There is no shortage of them on the market – from funds that include exotic Queensland islands to LITs that invest in a complex collection of high yield global bonds.

However, when considering any investment it is important to remember that high returns can come with higher risk, the nation’s leading non-bank lender Metrics Credit Partners has cautioned. (After eight years and $8.5 billion of lending, Metrics understands the opportunities and risks in fixed income investments.)

For example, Andrew Lockhart, Managing Partner of Metrics, said staying with local fixed income could be a safer strategy for investors.

“Investors often include international bonds in their portfolios to take advantage of higher interest rates or yields and to diversify their holdings. However, the potentially higher rate of return is accompanied by increased risk arising from adverse currency fluctuations, which can cause investment volatility and ultimately impact returns,” he said.

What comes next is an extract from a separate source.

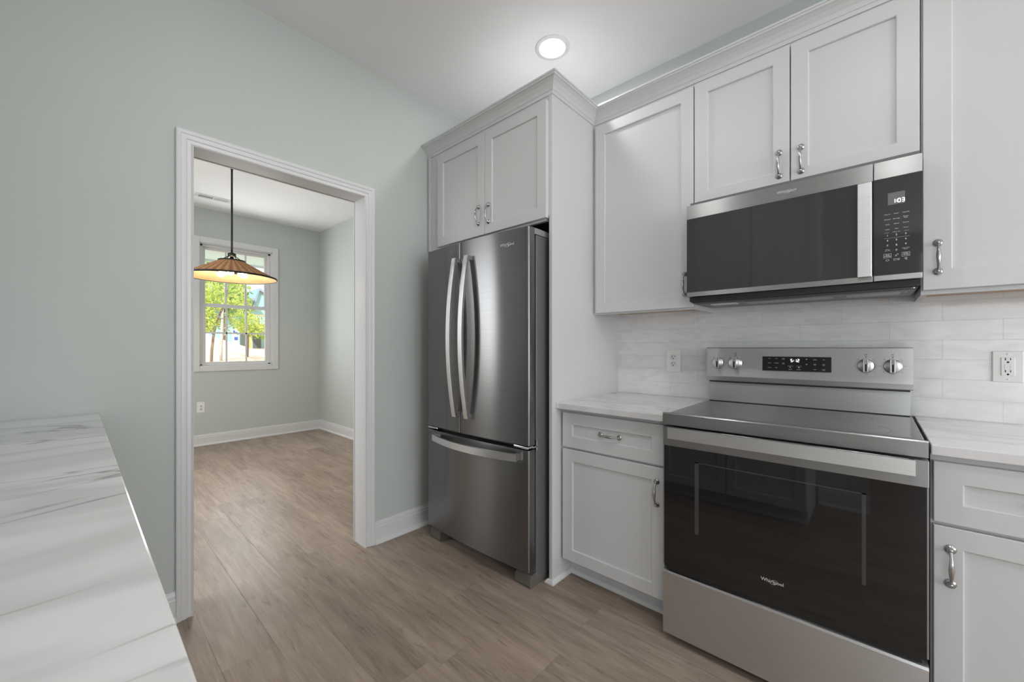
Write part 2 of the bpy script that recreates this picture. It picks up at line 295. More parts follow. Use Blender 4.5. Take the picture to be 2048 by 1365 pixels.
# ------------------------------------------------------------------ mesh builder
class MB:
    def __init__(s): s.bm = bmesh.new()
    def poly(s, pts, faces, smooth=False):
        vs = [s.bm.verts.new(p) for p in pts]
        for f in faces:
            try:
                fc = s.bm.faces.new([vs[i] for i in f]); fc.smooth = smooth
            except ValueError: pass
        return vs
    def box(s, x0, x1, y0, y1, z0, z1, bev=0.0, seg=2):
        x0, x1 = sorted((x0, x1)); y0, y1 = sorted((y0, y1)); z0, z1 = sorted((z0, z1))
        vs = s.poly([(x0,y0,z0),(x1,y0,z0),(x1,y1,z0),(x0,y1,z0),(x0,y0,z1),(x1,y0,z1),(x1,y1,z1),(x0,y1,z1)],
               [(3,2,1,0),(4,5,6,7),(0,1,5,4),(1,2,6,5),(2,3,7,6),(3,0,4,7)])
        if bev:
            ed = list({e for v in vs for e in v.link_edges})
            bmesh.ops.bevel(s.bm, geom=ed, offset=bev, segments=seg, affect='EDGES', profile=0.5)
        return s
    def prism(s, prof, axis, a0, a1, smooth=False):
        """prof: closed list of 2-D points; extruded along axis ('x': (y,z), 'y': (x,z), 'z': (x,y))"""
        def mk(p, a):
            return {'x': (a, p[0], p[1]), 'y': (p[0], a, p[1]), 'z': (p[0], p[1], a)}[axis]
        n = len(prof)
        pts = [mk(p, a0) for p in prof] + [mk(p, a1) for p in prof]
        fs = [(i, (i+1) % n, n+(i+1) % n, n+i) for i in range(n)]
        vs = s.poly(pts, fs, smooth)
        for f in ([vs[i] for i in range(n)][::-1], [vs[n+i] for i in range(n)]):
            try: s.bm.faces.new(f)
            except ValueError: pass
        return s
    def tube(s, pts, rad, seg=12, cap=True):
        rings = []
        pts = [V(p) for p in pts]; n = len(pts)
        rad = rad if isinstance(rad, (list, tuple)) else [rad]*n
        up = None
        for i, p in enumerate(pts):
            t = (pts[min(i+1, n-1)] - pts[max(i-1, 0)]).normalized()
            if up is None:
                up = t.orthogonal().normalized()
            up = (up - t*up.dot(t)).normalized(); w = t.cross(up)
            rings.append([s.bm.verts.new(p + (up*math.cos(2*PI*k/seg) + w*math.sin(2*PI*k/seg))*rad[i]) for k in range(seg)])
        for a, b in zip(rings, rings[1:]):
            for k in range(seg):
                f = s.bm.faces.new((a[k], a[(k+1) % seg], b[(k+1) % seg], b[k])); f.smooth = True
        if cap:
            s.bm.faces.new(rings[0][::-1]); s.bm.faces.new(rings[-1])
        return s
    def lathe(s, prof, c=(0,0,0), axis=(0,0,1), seg=40, smooth=True):
        """prof: (radius, height along axis)"""
        ax = V(axis).normalized(); u = ax.orthogonal().normalized(); w = ax.cross(u); c = V(c)
        rings = []
        for r, h in prof:
            if r < 1e-6: rings.append([s.bm.verts.new(c + ax*h)])
            else: rings.append([s.bm.verts.new(c + ax*h + (u*math.cos(2*PI*k/seg) + w*math.sin(2*PI*k/seg))*r) for k in range(seg)])
        for a, b in zip(rings, rings[1:]):
            for k in range(seg):
                k2 = (k+1) % seg
                q = [a[k % len(a)], a[k2 % len(a)], b[k2 % len(b)], b[k % len(b)]]
                q2 = []
                for v in q:
                    if v not in q2: q2.append(v)
                if len(q2) > 2:
                    try:
                        f = s.bm.faces.new(q2); f.smooth = smooth
                    except ValueError: pass
        return s
    def strap(s, pts, wdir, w, t, bev=0.0):
        """flat bar of width w (along wdir) and thickness t following pts"""
        wd = V(wdir).normalized(); pts = [V(p) for p in pts]; n = len(pts); rings = []
        for i, p in enumerate(pts):
            tg = (pts[min(i+1, n-1)] - pts[max(i-1, 0)]).normalized()
            nr = tg.cross(wd).normalized()
            rings.append([s.bm.verts.new(p + wd*a*w/2 + nr*b_*t/2) for a, b_ in ((-1,-1),(1,-1),(1,1),(-1,1))])
        for a, b in zip(rings, rings[1:]):
            for k in range(4): s.bm.faces.new((a[k], a[(k+1) % 4], b[(k+1) % 4], b[k]))
        s.bm.faces.new(rings[0][::-1]); s.bm.faces.new(rings[-1])
        return s
    def sweep(s, path, prof, side=1):
        """path: (x,y) polyline; prof: (outward offset, z); mitred corners"""
        n = len(path); P = [V((p[0], p[1])) for p in path]; rings = []
        for i in range(n):
            ns = []
            if i > 0: d = (P[i]-P[i-1]).normalized(); ns.append(V((d.y, -d.x))*side)
            if i < n-1: d = (P[i+1]-P[i]).normalized(); ns.append(V((d.y, -d.x))*side)
            if len(ns) == 2:
                m = (ns[0]+ns[1]).normalized(); m = m/ m.dot(ns[0])
            else: m = ns[0]
            rings.append([s.bm.verts.new((P[i].x+m.x*o, P[i].y+m.y*o, z)) for o, z in prof])
        k = len(prof)
        for a, b in zip(rings, rings[1:]):
            for j in range(k): s.bm.faces.new((a[j], a[(j+1) % k], b[(j+1) % k], b[j]))
        s.bm.faces.new(rings[0][::-1]); s.bm.faces.new(rings[-1])
        return s
    def shaker(s, u0, u1, z0, z1, y, d=-1, frame=0.057, th=0.02, rec=0.009, ch=0.0018):
        """recessed-panel door in the XZ plane whose face is at y and looks along d*Y"""
        b = y - d*th
        def R(i, yy): return [(u0+i, yy, z0+i), (u1-i, yy, z0+i), (u1-i, yy, z1-i), (u0+i, yy, z1-i)]
        loops = [R(0, b), R(0, y-d*ch), R(ch, y), R(frame, y), R(frame+0.0025, y-d*0.0025), R(frame+0.0035, y-d*rec)]
        pts = [p for l in loops for p in l]
        fs = []
        for i in range(len(loops)-1):
            for k in range(4):
                fs.append((4*i+k, 4*i+(k+1) % 4, 4*i+4+(k+1) % 4, 4*i+4+k))
        fs.append(tuple(range(3, -1, -1))); L = 4*(len(loops)-1); fs.append((L, L+1, L+2, L+3))
        if d > 0: fs = [f[::-1] for f in fs]
        s.poly(pts, fs); return s
    def pull(s, c, ax, out, L=0.122):
        """arched cabinet pull: flared feet, slim neck, swelling grip"""
        c = V(c); ax = V(ax).normalized(); out = V(out).normalized(); h = L/2 - 0.0115
        pts, rad = [], []
        for i in range(25):
            t = -1 + 2*i/24.0; a = abs(t)
            o = 0.024*(1 - a**3.2) + 0.004
            pts.append(c + ax*(t*h) + out*o)
            rad.append(0.0036 + 0.0026*max(0, math.cos(t*PI*0.75))**1.5 + 0.0028*max(0, (a-0.8)/0.2))
        s.tube(pts, rad, 12)
        for sg in (-1, 1):
            s.lathe([(0, 0.0), (0.0128, 0.0), (0.0128, 0.0016), (0.0100, 0.0032), (0.0072, 0.0058), (0.0055, 0.0095), (0.0044, 0.0150), (0, 0.0165)], c + ax*(sg*h), out, 20)
        return s
    def text(s, body, size, o, u, v, align='CENTER', ext=0.0003, bold=False):
        cu = bpy.data.curves.new('t', 'FONT'); cu.body = body; cu.size = size; cu.align_x = align; cu.align_y = 'CENTER'
        cu.resolution_u = 2
        if bold: cu.offset = size*0.018
        ob = bpy.data.objects.new('t', cu); COL.objects.link(ob)
        dg = bpy.context.evaluated_depsgraph_get(); dg.update()
        me = ob.evaluated_get(dg).to_mesh()
        o, u, v = V(o), V(u).normalized(), V(v).normalized(); n = u.cross(v)
        vs = [s.bm.verts.new(o + u*p.co.x + v*p.co.y + n*ext) for p in me.vertices]
        for p in me.polygons:
            try: s.bm.faces.new([vs[i] for i in p.vertices])
            except ValueError: pass
        bpy.data.objects.remove(ob); bpy.data.curves.remove(cu)
        return s
    def done(s, name, mat, parent=None, origin=None, smooth=None):
        bmesh.ops.recalc_face_normals(s.bm, faces=s.bm.faces[:]) if smooth != 'keep' else None
        me = bpy.data.meshes.new(name)
        if parent is not None: org = world_of(parent)
        elif origin is not None: org = V(origin)
        else:
            xs = [v.co for v in s.bm.verts]
            org = V(((min(c.x for c in xs)+max(c.x for c in xs))/2, (min(c.y for c in xs)+max(c.y for c in xs))/2, min(c.z for c in xs)))
        for v in s.bm.verts: v.co -= org
        s.bm.to_mesh(me); s.bm.free()
        me.materials.append(mat)
        o = bpy.data.objects.new(name, me); COL.objects.link(o)
        if parent is not None: o.parent = parent
        else: o.location = org
        return o
def world_of(o):
    p = V((0, 0, 0))
    while o is not None: p = p + o.location; o = o.parent
    return p
def thing(name, label, cat, loc, group=None):
    o = bpy.data.objects.new(name, None); COL.objects.link(o); o.location = loc; o.empty_display_size = 0.1
    o['label'] = label; o['category'] = cat
    if group: o['group'] = group
    return o
def tag(o, label, cat, group=None):
    o['label'] = label; o['category'] = cat
    if group: o['group'] = group
    return o
def struct(o, label=None):
    o['kind'] = 'structure'
    if label: o['label'] = label
    return o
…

Mr Lockhart said not only does investing in Australian assets remove foreign exchange risk from the equation, but investors were also protected by Australia’s strong corporate insolvency laws.

“Australian law is focused on giving priority to the interests of creditors, especially secured lenders, in comparison to other developed nations such as the US and UK, which are now perceived to be much more focused on the rights of the debtor company.”

Mr Lockhart said credit markets were now at a point in the cycle where risks were becoming more apparent.

“Over the past 10 years businesses across the globe have loaded up on debt, credit quality is deteriorating and compensation for credit risk has declined as yields have collapsed. In short, global credit investors now face a lot more risk, for a lot less return,” he said.

Investors seeking capital stability and reliable income should aim for diversification, he added.

“While corporate loss rates in Australia are low, diversified funds help to manage downside risks by spreading funding across a range of sectors, risk profiles and investment terms.  So do your homework before undertaking any investment and remember – if it seems too good to be true, it probably is.”